> [What to do] Your task is to retype, word for word, the lines from the start of the data through the line holding "return (f(c[0]), f(c[1]), f(c[2]), 1.0)". Do not include the pictures.

> [Information supplied]

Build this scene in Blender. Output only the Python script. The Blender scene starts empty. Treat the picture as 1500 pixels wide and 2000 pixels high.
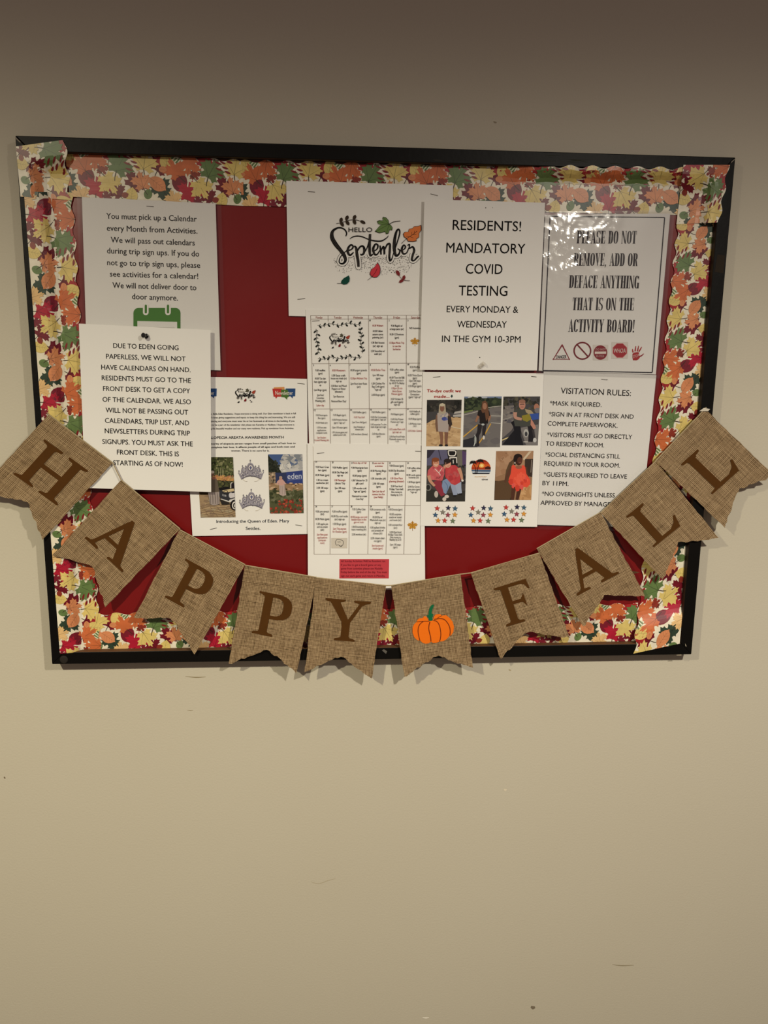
import bpy, bmesh, math, random
from mathutils import Vector, Matrix
from mathutils.geometry import tessellate_polygon

scene = bpy.context.scene
COL = scene.collection
random.seed(11)

# ------------------------------------------------------------------ camera
ZC = 1.50            # height of the middle of the board above the floor
FD = 0.028           # how far the frame stands off the wall
FPX = 1600.0         # focal length for a 1500 x 2000 picture
CAM = Vector((-0.10739, -1.47256 - FD, 0.1178 + ZC))
ROT = (1.37736, -0.01187, -0.07221)
cd = bpy.data.cameras.new('camera')
cd.sensor_fit = 'VERTICAL'
cd.sensor_height = 36.0
cd.lens = 36.0 * FPX / 2000.0
cd.clip_start = 0.01
cam = bpy.data.objects.new('camera', cd)
COL.objects.link(cam)
cam.location = CAM
cam.rotation_euler = ROT
scene.camera = cam

# ------------------------------------------------------------------ light and exposure
scene.view_settings.view_transform = 'Standard'
scene.view_settings.look = 'None'
scene.view_settings.exposure = 0.0
scene.view_settings.gamma = 1.0
scene.view_settings.use_curve_mapping = False
w = bpy.data.worlds.new('room_ambience')
scene.world = w
w.use_nodes = True
w.node_tree.nodes['Background'].inputs[0].default_value = (1.0, 0.76, 0.72, 1)
w.node_tree.nodes['Background'].inputs[1].default_value = 0.152

def downlight(name, loc, power, color, radius=0.035, size=168, blend=0.75):
    l = bpy.data.lights.new(name, 'SPOT')
    l.energy = power
    l.color = color
    l.shadow_soft_size = radius
    l.spot_size = math.radians(size)
    l.spot_blend = blend
    o = bpy.data.objects.new(name, l)
    COL.objects.link(o)
    o.location = loc
    return o
downlight('ceiling_downlight', (0.85, -1.72, ZC + 0.93), 160.0, (1.0, 0.93, 0.79))
downlight('ceiling_downlight', (-1.22, -1.72, ZC + 0.95), 162.0, (1.0, 0.92, 0.68))

# ------------------------------------------------------------------ materials
def lin(c):
    def f(v):
        v = v / 255.0
        return v / 12.92 if v <= 0.04045 else ((v + 0.055) / 1.055) ** 2.4
    return (f(c[0]), f(c[1]), f(c[2]), 1.0)

MATS = {}
def pmat(name, col, rough=0.6, spec=0.3, metal=0.0, coat=0.0):
    if name in MATS:
        return MATS[name]
    m = bpy.data.materials.new(name)
    m.use_nodes = True
    b = m.node_tree.nodes['Principled BSDF']
    b.inputs['Base Color'].default_value = lin(col)
    b.inputs['Roughness'].default_value = rough
    b.inputs['Specular IOR Level'].default_value = spec
    b.inputs['Metallic'].default_value = metal
    b.inputs['Coat Weight'].default_value = coat
    MATS[name] = m
    return m
def ink(c):
    return pmat('ink_%02x%02x%02x' % tuple(c), c, 0.75, 0.15)
def gloss_ink(c):
    """colours printed on the trim: a slightly glossy, faintly mottled print"""
    key = 'print_%02x%02x%02x' % tuple(c)
    if key in MATS:
        return MATS[key]
    m = pmat(key, c, 0.34, 0.5)
    nt = m.node_tree
    b = nt.nodes['Principled BSDF']
    tc = nt.nodes.new('ShaderNodeTexCoord')
    nz = nt.nodes.new('ShaderNodeTexNoise')
    nz.inputs['Scale'].default_value = 70
    nz.inputs['Detail'].default_value = 3
    mx = nt.nodes.new('ShaderNodeMix')
    mx.data_type = 'RGBA'
    a = lin(c)
    mx.inputs['A'].default_value = (a[0] * .72, a[1] * .72, a[2] * .72, 1)
    mx.inputs['B'].default_value = (min(1, a[0] * 1.22), min(1, a[1] * 1.22), min(1, a[2] * 1.22), 1)
    nt.links.new(tc.outputs['Object'], nz.inputs['Vector'])
    nt.links.new(nz.outputs['Fac'], mx.inputs['Factor'])
    nt.links.new(mx.outputs['Result'], b.inputs['Base Color'])
    return m
def noisy(name, c1, c2, scale, rough, bump, bscale, spec=0.3, detail=4):
    m = pmat(name, c1, rough, spec)
    nt = m.node_tree
    b = nt.nodes['Principled BSDF']
    tc = nt.nodes.new('ShaderNodeTexCoord')
    n1 = nt.nodes.new('ShaderNodeTexNoise')
    n1.inputs['Scale'].default_value = scale
    n1.inputs['Detail'].default_value = detail
    mx = nt.nodes.new('ShaderNodeMix')
    mx.data_type = 'RGBA'
    mx.inputs['A'].default_value = lin(c1)
    mx.inputs['B'].default_value = lin(c2)
    n2 = nt.nodes.new('ShaderNodeTexNoise')
    n2.inputs['Scale'].default_value = bscale
    n2.inputs['Detail'].default_value = 3
    bp = nt.nodes.new('ShaderNodeBump')
    bp.inputs['Strength'].default_value = 1.0
    bp.inputs['Distance'].default_value = bump
    L = nt.links.new
    L(tc.outputs['Object'], n1.inputs['Vector'])
    L(tc.outputs['Object'], n2.inputs['Vector'])
    L(n1.outputs['Fac'], mx.inputs['Factor'])
    L(mx.outputs['Result'], b.inputs['Base Color'])
    L(n2.outputs['Fac'], bp.inputs['Height'])
    L(bp.outputs['Normal'], b.inputs['Normal'])
    return m

M_WALL = noisy('wall_paint', (197, 189, 170), (201, 194, 176), 2.5, 0.55, 0.00025, 260, 0.25)
M_PAPER = noisy('white_paper', (236, 234, 230), (239, 237, 233), 20, 0.8, 0.00004, 300, 0.2)
M_RED = noisy('red_paper', (116, 16, 18), (124, 19, 20), 5, 0.30, 0.0012, 9, 0.5)
M_FRAME = noisy('black_frame_paint', (9, 8, 7), (14, 12, 10), 14, 0.42, 0.0002, 90, 0.16)
M_WOOD = noisy('raw_wood', (112, 76, 44), (70, 46, 28), 40, 0.7, 0.0003, 120)
M_STEEL = pmat('staple_steel', (120, 116, 110), 0.35, 0.5, 0.9)
M_BLACKPL = pmat('black_plastic', (20, 18, 18), 0.3, 0.5)
M_TWINE = noisy('twine', (190, 174, 140), (150, 130, 96), 300, 0.9, 0.0003, 900)
M_LETTER = noisy('brown_print', (84, 52, 18), (74, 45, 15), 60, 0.8, 0.0001, 400, 0.1)

def plastic_film(name, rough, fac):
    m = bpy.data.materials.new(name)
    m.use_nodes = True
    nt = m.node_tree
    nt.nodes.remove(nt.nodes['Principled BSDF'])
    out = nt.nodes['Material Output']
    tr = nt.nodes.new('ShaderNodeBsdfTransparent')
    tr.inputs[0].default_value = (0.95, 0.95, 0.95, 1)
    gl = nt.nodes.new('ShaderNodeBsdfGlossy')
    gl.inputs['Roughness'].default_value = rough
    gl.inputs['Color'].default_value = (1, 1, 1, 1)
    mx = nt.nodes.new('ShaderNodeMixShader')
    mx.inputs[0].default_value = fac
    nt.links.new(tr.outputs[0], mx.inputs[1])
    nt.links.new(gl.outputs[0], mx.inputs[2])
    nt.links.new(mx.outputs[0], out.inputs['Surface'])
    return m
M_FILM = plastic_film('clear_laminate', 0.16, 0.06)
M_FILM2 = plastic_film('wrinkled_laminate', 0.15, 0.13)
M_CLEAR = pmat('clear_pin_plastic', (226, 220, 206), 0.15, 0.5)
M_CLEAR.node_tree.nodes['Principled BSDF'].inputs['Alpha'].default_value = 0.45

def burlap():
    m = bpy.data.materials.new('burlap_weave')
    m.use_nodes = True
    nt = m.node_tree
    b = nt.nodes['Principled BSDF']
    b.inputs['Roughness'].default_value = 0.95
    b.inputs['Specular IOR Level'].default_value = 0.1
    L = nt.links.new
    uv = nt.nodes.new('ShaderNodeUVMap')
    uv.uv_map = 'UVMap'
    nz = nt.nodes.new('ShaderNodeTexNoise')
    nz.inputs['Scale'].default_value = 260
    nz.inputs['Detail'].default_value = 2
    mxv = nt.nodes.new('ShaderNodeVectorMath')
    mxv.operation = 'MULTIPLY_ADD'
    mxv.inputs[1].default_value = (0.0016, 0.0016, 0)
    L(uv.outputs[0], nz.inputs['Vector'])
    L(nz.outputs['Color'], mxv.inputs[0])
    L(uv.outputs[0], mxv.inputs[2])
    sp = nt.nodes.new('ShaderNodeSeparateXYZ')
    L(mxv.outputs[0], sp.inputs[0])
    def wave(sock, per):
        a = nt.nodes.new('ShaderNodeMath')
        a.operation = 'MULTIPLY'
        a.inputs[1].default_value = 2 * math.pi / per
        L(sock, a.inputs[0])
        s = nt.nodes.new('ShaderNodeMath')
        s.operation = 'SINE'
        L(a.outputs[0], s.inputs[0])
        return s.outputs[0]
    wx = wave(sp.outputs[0], 0.0027)
    wy = wave(sp.outputs[1], 0.0027)
    def streak(sx, sy):
        mp = nt.nodes.new('ShaderNodeMapping')
        mp.inputs['Scale'].default_value = (sx, sy, 1)
        L(uv.outputs[0], mp.inputs['Vector'])
        n = nt.nodes.new('ShaderNodeTexNoise')
        n.inputs['Scale'].default_value = 1
        n.inputs['Detail'].default_value = 2
        L(mp.outputs[0], n.inputs['Vector'])
        return n.outputs['Fac']
    sx = streak(420, 25)
    sy = streak(25, 420)
    def mth(op, a, bb):
        n = nt.nodes.new('ShaderNodeMath')
        n.operation = op
        for i, v in enumerate((a, bb)):
            if isinstance(v, (int, float)):
                n.inputs[i].default_value = v
            else:
                L(v, n.inputs[i])
        return n.outputs[0]
    h = mth('ADD', mth('MULTIPLY', mth('ADD', wx, wy), 0.16), 0.42)
    h = mth('ADD', h, mth('MULTIPLY', mth('SUBTRACT', mth('ADD', sx, sy), 1.0), 0.75))
    cr = nt.nodes.new('ShaderNodeValToRGB')
    cr.color_ramp.elements[0].position = 0.0
    cr.color_ramp.elements[0].color = lin((72, 56, 37))
    cr.color_ramp.elements[1].position = 0.85
    cr.color_ramp.elements[1].color = lin((184, 159, 124))
    e = cr.color_ramp.elements.new(0.4)
    e.color = lin((137, 113, 84))
    L(h, cr.inputs[0])
    L(cr.outputs[0], b.inputs['Base Color'])
    bp = nt.nodes.new('ShaderNodeBump')
    bp.inputs['Distance'].default_value = 0.0007
    bp.inputs['Strength'].default_value = 0.7
    L(h, bp.inputs['Height'])
    L(bp.outputs[0], b.inputs['Normal'])
    return m
M_BURLAP = burlap()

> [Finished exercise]
Build this scene in Blender. Output only the Python script. The Blender scene starts empty. Treat the picture as 1500 pixels wide and 2000 pixels high.
import bpy, bmesh, math, random
from mathutils import Vector, Matrix
from mathutils.geometry import tessellate_polygon

scene = bpy.context.scene
COL = scene.collection
random.seed(11)

# ------------------------------------------------------------------ camera
ZC = 1.50            # height of the middle of the board above the floor
FD = 0.028           # how far the frame stands off the wall
FPX = 1600.0         # focal length for a 1500 x 2000 picture
CAM = Vector((-0.10739, -1.47256 - FD, 0.1178 + ZC))
ROT = (1.37736, -0.01187, -0.07221)
cd = bpy.data.cameras.new('camera')
cd.sensor_fit = 'VERTICAL'
cd.sensor_height = 36.0
cd.lens = 36.0 * FPX / 2000.0
cd.clip_start = 0.01
cam = bpy.data.objects.new('camera', cd)
COL.objects.link(cam)
cam.location = CAM
cam.rotation_euler = ROT
scene.camera = cam

# ------------------------------------------------------------------ light and exposure
scene.view_settings.view_transform = 'Standard'
scene.view_settings.look = 'None'
scene.view_settings.exposure = 0.0
scene.view_settings.gamma = 1.0
scene.view_settings.use_curve_mapping = False
w = bpy.data.worlds.new('room_ambience')
scene.world = w
w.use_nodes = True
w.node_tree.nodes['Background'].inputs[0].default_value = (1.0, 0.76, 0.72, 1)
w.node_tree.nodes['Background'].inputs[1].default_value = 0.152

def downlight(name, loc, power, color, radius=0.035, size=168, blend=0.75):
    l = bpy.data.lights.new(name, 'SPOT')
    l.energy = power
    l.color = color
    l.shadow_soft_size = radius
    l.spot_size = math.radians(size)
    l.spot_blend = blend
    o = bpy.data.objects.new(name, l)
    COL.objects.link(o)
    o.location = loc
    return o
downlight('ceiling_downlight', (0.85, -1.72, ZC + 0.93), 160.0, (1.0, 0.93, 0.79))
downlight('ceiling_downlight', (-1.22, -1.72, ZC + 0.95), 162.0, (1.0, 0.92, 0.68))

# ------------------------------------------------------------------ materials
def lin(c):
    def f(v):
        v = v / 255.0
        return v / 12.92 if v <= 0.04045 else ((v + 0.055) / 1.055) ** 2.4
    return (f(c[0]), f(c[1]), f(c[2]), 1.0)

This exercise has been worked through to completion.